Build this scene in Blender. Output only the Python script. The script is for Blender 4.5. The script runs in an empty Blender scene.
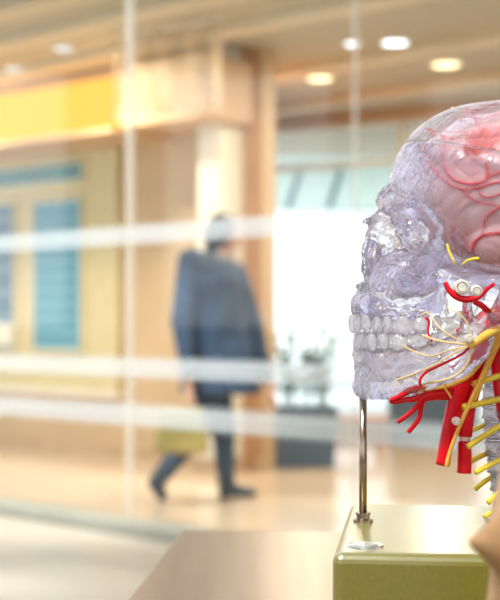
import bpy, math, random
import numpy as np
from mathutils import Vector
random.seed(7)
COL = bpy.context.scene.collection
PI = math.pi

# ------------------------------------------------------------------ camera numbers
F = 1350.0            # focal length in pixels (picture 500 x 600)
CH = 1.06             # camera height
HY = 321.0            # horizon row
def P(px, py, d):     # point seen at a pixel, d metres from the camera
    return Vector(((px-250)/F*d, d, CH-(py-HY)/F*d))
def PZ(px, z, d):
    return Vector(((px-250)/F*d, d, z))

# ------------------------------------------------------------------ materials
def new_mat(name):
    m = bpy.data.materials.new(name); m.use_nodes = True
    nt = m.node_tree; nt.nodes.clear()
    out = nt.nodes.new('ShaderNodeOutputMaterial')
    return m, nt, out
def noise_col(nt, c1, c2, scale, detail=3, coord='Object', stretch=None):
    tc = nt.nodes.new('ShaderNodeTexCoord'); n = nt.nodes.new('ShaderNodeTexNoise')
    n.inputs['Scale'].default_value = scale; n.inputs['Detail'].default_value = detail
    src = tc.outputs[coord]
    if stretch:
        mp = nt.nodes.new('ShaderNodeMapping'); mp.inputs['Scale'].default_value = stretch
        nt.links.new(src, mp.inputs[0]); src = mp.outputs[0]
    nt.links.new(src, n.inputs['Vector'])
    r = nt.nodes.new('ShaderNodeValToRGB')
    r.color_ramp.elements[0].position = .35; r.color_ramp.elements[1].position = .65
    r.color_ramp.elements[0].color = (*c1, 1); r.color_ramp.elements[1].color = (*c2, 1)
    nt.links.new(n.outputs['Fac'], r.inputs[0])
    return r.outputs[0], n.outputs['Fac']
def mat(name, c, rough=.5, metal=0, var=.08, scale=8, bump=0, coat=0, stretch=None, crough=.03, spec=.5, trans=0, sss=0, alpha=1, ior=1.45):
    m, nt, out = new_mat(name)
    b = nt.nodes.new('ShaderNodeBsdfPrincipled')
    c1 = tuple(max(0, x*(1-var)) for x in c); c2 = tuple(min(1, x*(1+var)) for x in c)
    col, fac = noise_col(nt, c1, c2, scale, stretch=stretch)
    nt.links.new(col, b.inputs['Base Color'])
    b.inputs['Roughness'].default_value = rough; b.inputs['Metallic'].default_value = metal
    b.inputs['Coat Weight'].default_value = coat; b.inputs['Coat Roughness'].default_value = crough; b.inputs['Specular IOR Level'].default_value = spec
    b.inputs['Transmission Weight'].default_value = trans
    b.inputs['IOR'].default_value = ior
    b.inputs['Alpha'].default_value = alpha
    if sss:
        b.inputs['Subsurface Weight'].default_value = sss; b.inputs['Subsurface Scale'].default_value = .01
    if bump:
        bp = nt.nodes.new('ShaderNodeBump'); bp.inputs['Strength'].default_value = bump; bp.inputs['Distance'].default_value = .002
        nt.links.new(fac, bp.inputs['Height']); nt.links.new(bp.outputs[0], b.inputs['Normal'])
    nt.links.new(b.outputs[0], out.inputs[0])
    return m
def emit(name, c, s):
    m, nt, out = new_mat(name)
    e = nt.nodes.new('ShaderNodeEmission'); e.inputs[0].default_value = (*c, 1); e.inputs[1].default_value = s
    nt.links.new(e.outputs[0], out.inputs[0]); return m
def plastic(name, tint, clear=.45, body=.14, rough=.02, ior=1.3, bscale=130, bstr=.5, bodycol=(.75,.74,.9), face=None):
    """clear cast plastic: refracting glass + straight transmission + faint milky body"""
    m, nt, out = new_mat(name)
    tc = nt.nodes.new('ShaderNodeTexCoord')
    n = nt.nodes.new('ShaderNodeTexNoise'); n.inputs['Scale'].default_value = bscale; n.inputs['Detail'].default_value = 3
    n.inputs['Distortion'].default_value = 1.2
    nt.links.new(tc.outputs['Object'], n.inputs['Vector'])
    n2 = nt.nodes.new('ShaderNodeTexNoise'); n2.inputs['Scale'].default_value = bscale*.3
    nt.links.new(tc.outputs['Object'], n2.inputs['Vector'])
    ad = nt.nodes.new('ShaderNodeMath'); ad.operation = 'MULTIPLY_ADD'; ad.inputs[1].default_value = .5
    nt.links.new(n.outputs['Fac'], ad.inputs[0]); nt.links.new(n2.outputs['Fac'], ad.inputs[2])
    bp = nt.nodes.new('ShaderNodeBump'); bp.inputs['Strength'].default_value = bstr; bp.inputs['Distance'].default_value = .0035
    nt.links.new(ad.outputs[0], bp.inputs['Height'])
    g = nt.nodes.new('ShaderNodeBsdfGlass'); g.inputs['Color'].default_value = (*tint, 1)
    g.inputs['Roughness'].default_value = rough; g.inputs['IOR'].default_value = ior
    nt.links.new(bp.outputs[0], g.inputs['Normal'])
    t = nt.nodes.new('ShaderNodeBsdfTransparent'); t.inputs[0].default_value = (*tint, 1)
    mx = nt.nodes.new('ShaderNodeMixShader'); mx.inputs[0].default_value = clear
    nt.links.new(g.outputs[0], mx.inputs[1]); nt.links.new(t.outputs[0], mx.inputs[2])
    b = nt.nodes.new('ShaderNodeBsdfPrincipled'); b.inputs['Base Color'].default_value = (*bodycol, 1)
    b.inputs['Roughness'].default_value = .12; b.inputs['Specular IOR Level'].default_value = 1.0
    b.inputs['Coat Weight'].default_value = 1.0; b.inputs['Coat Roughness'].default_value = .05
    nt.links.new(bp.outputs[0], b.inputs['Normal']); nt.links.new(bp.outputs[0], b.inputs['Coat Normal'])
    m2 = nt.nodes.new('ShaderNodeMixShader'); m2.inputs[0].default_value = body
    if face:      # the cast face is crinkled, the braincase wall smooth
        sx = nt.nodes.new('ShaderNodeSeparateXYZ'); nt.links.new(tc.outputs['Object'], sx.inputs[0])
        for sock, lo, hi in ((mx.inputs[0], clear, face[0]), (bp.inputs['Strength'], bstr, face[1]), (m2.inputs[0], body, face[2])):
            mr = nt.nodes.new('ShaderNodeMapRange'); mr.inputs['From Min'].default_value = -.080; mr.inputs['From Max'].default_value = -.050
            mr.inputs['To Min'].default_value = lo; mr.inputs['To Max'].default_value = hi
            nt.links.new(sx.outputs[0], mr.inputs[0]); nt.links.new(mr.outputs[0], sock)
    nt.links.new(mx.outputs[0], m2.inputs[1]); nt.links.new(b.outputs[0], m2.inputs[2])
    nt.links.new(m2.outputs[0], out.inputs[0]); return m
def sheet_glass(name, refl_rough=.0):
    m, nt, out = new_mat(name)
    t = nt.nodes.new('ShaderNodeBsdfTransparent'); t.inputs[0].default_value = (.965, .985, .98, 1)
    g = nt.nodes.new('ShaderNodeBsdfGlossy'); g.inputs['Roughness'].default_value = .02
    lf = nt.nodes.new('ShaderNodeLayerWeight'); lf.inputs[0].default_value = .5
    pw = nt.nodes.new('ShaderNodeMath'); pw.operation = 'POWER'; pw.inputs[1].default_value = 4; nt.links.new(lf.outputs['Facing'], pw.inputs[0])
    lw = nt.nodes.new('ShaderNodeMath'); lw.operation = 'MULTIPLY_ADD'; lw.inputs[1].default_value = .8; lw.inputs[2].default_value = .02; nt.links.new(pw.outputs[0], lw.inputs[0])
    mx = nt.nodes.new('ShaderNodeMixShader')
    nt.links.new(lw.outputs[0], mx.inputs[0]); nt.links.new(t.outputs[0], mx.inputs[1]); nt.links.new(g.outputs[0], mx.inputs[2])
    nt.links.new(mx.outputs[0], out.inputs[0]); return m
def veil(name, c, opac, lines=None):
    """frosted film: partly clear, the rest scatters light both ways"""
    m, nt, out = new_mat(name)
    t = nt.nodes.new('ShaderNodeBsdfTransparent')
    d = nt.nodes.new('ShaderNodeBsdfDiffuse'); d.inputs[0].default_value = (*c, 1)
    tr = nt.nodes.new('ShaderNodeBsdfTranslucent'); tr.inputs[0].default_value = (*c, 1)
    a = nt.nodes.new('ShaderNodeMixShader'); a.inputs[0].default_value = .5
    nt.links.new(d.outputs[0], a.inputs[1]); nt.links.new(tr.outputs[0], a.inputs[2])
    mx = nt.nodes.new('ShaderNodeMixShader'); mx.inputs[0].default_value = opac
    nt.links.new(t.outputs[0], mx.inputs[1]); nt.links.new(a.outputs[0], mx.inputs[2])
    nt.links.new(mx.outputs[0], out.inputs[0]); return m

# ------------------------------------------------------------------ objects
def origin(o):
    v = Vector((0, 0, 0))
    while o: v = v + o.location; o = o.parent
    return v
def link(name, verts, faces, m, parent=None, smooth=True, loc=None):
    """one mesh object; verts are world coordinates; loc = own origin for a top-level mesh"""
    base = origin(parent) if parent else Vector(loc or (0, 0, 0))
    me = bpy.data.meshes.new(name)
    if isinstance(verts, np.ndarray):
        vv = (verts - np.array(base)).astype(np.float32)
        me.from_pydata([], [], [])
        me.vertices.add(len(vv)); me.vertices.foreach_set('co', vv.ravel())
        nf = len(faces); k = faces.shape[1]
        me.loops.add(nf*k); me.loops.foreach_set('vertex_index', faces.astype(np.int32).ravel())
        me.polygons.add(nf)
        me.polygons.foreach_set('loop_start', np.arange(0, nf*k, k, dtype=np.int32))
        me.polygons.foreach_set('loop_total', np.full(nf, k, dtype=np.int32))
        me.update(calc_edges=True); me.validate()
    else:
        me.from_pydata([tuple(Vector(v)-base) for v in verts], [], faces); me.update()
    me.polygons.foreach_set('use_smooth', [smooth]*len(me.polygons))
    me.materials.append(m)
    o = bpy.data.objects.new(name, me); COL.objects.link(o)
    if parent: o.parent = parent
    else: o.location = base
    return o
def thing(name, label, cat, loc, group=None):
    o = bpy.data.objects.new(name, None); COL.objects.link(o); o.empty_display_size = .1
    o.location = loc; o['label'] = label; o['category'] = cat
    if group: o['group'] = group
    return o
def tag(o, label, cat, group=None):
    o['label'] = label; o['category'] = cat
    if group: o['group'] = group
    return o
def struct(o): o['kind'] = 'structure'; return o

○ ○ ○

_What is required_
Up to and including the line with "PI = math.pi", copy the data above from its first line. Skip pictures.

_Correct response_
Build this scene in Blender. Output only the Python script. The script is for Blender 4.5. The script runs in an empty Blender scene.
import bpy, math, random
import numpy as np
from mathutils import Vector
random.seed(7)
COL = bpy.context.scene.collection
PI = math.pi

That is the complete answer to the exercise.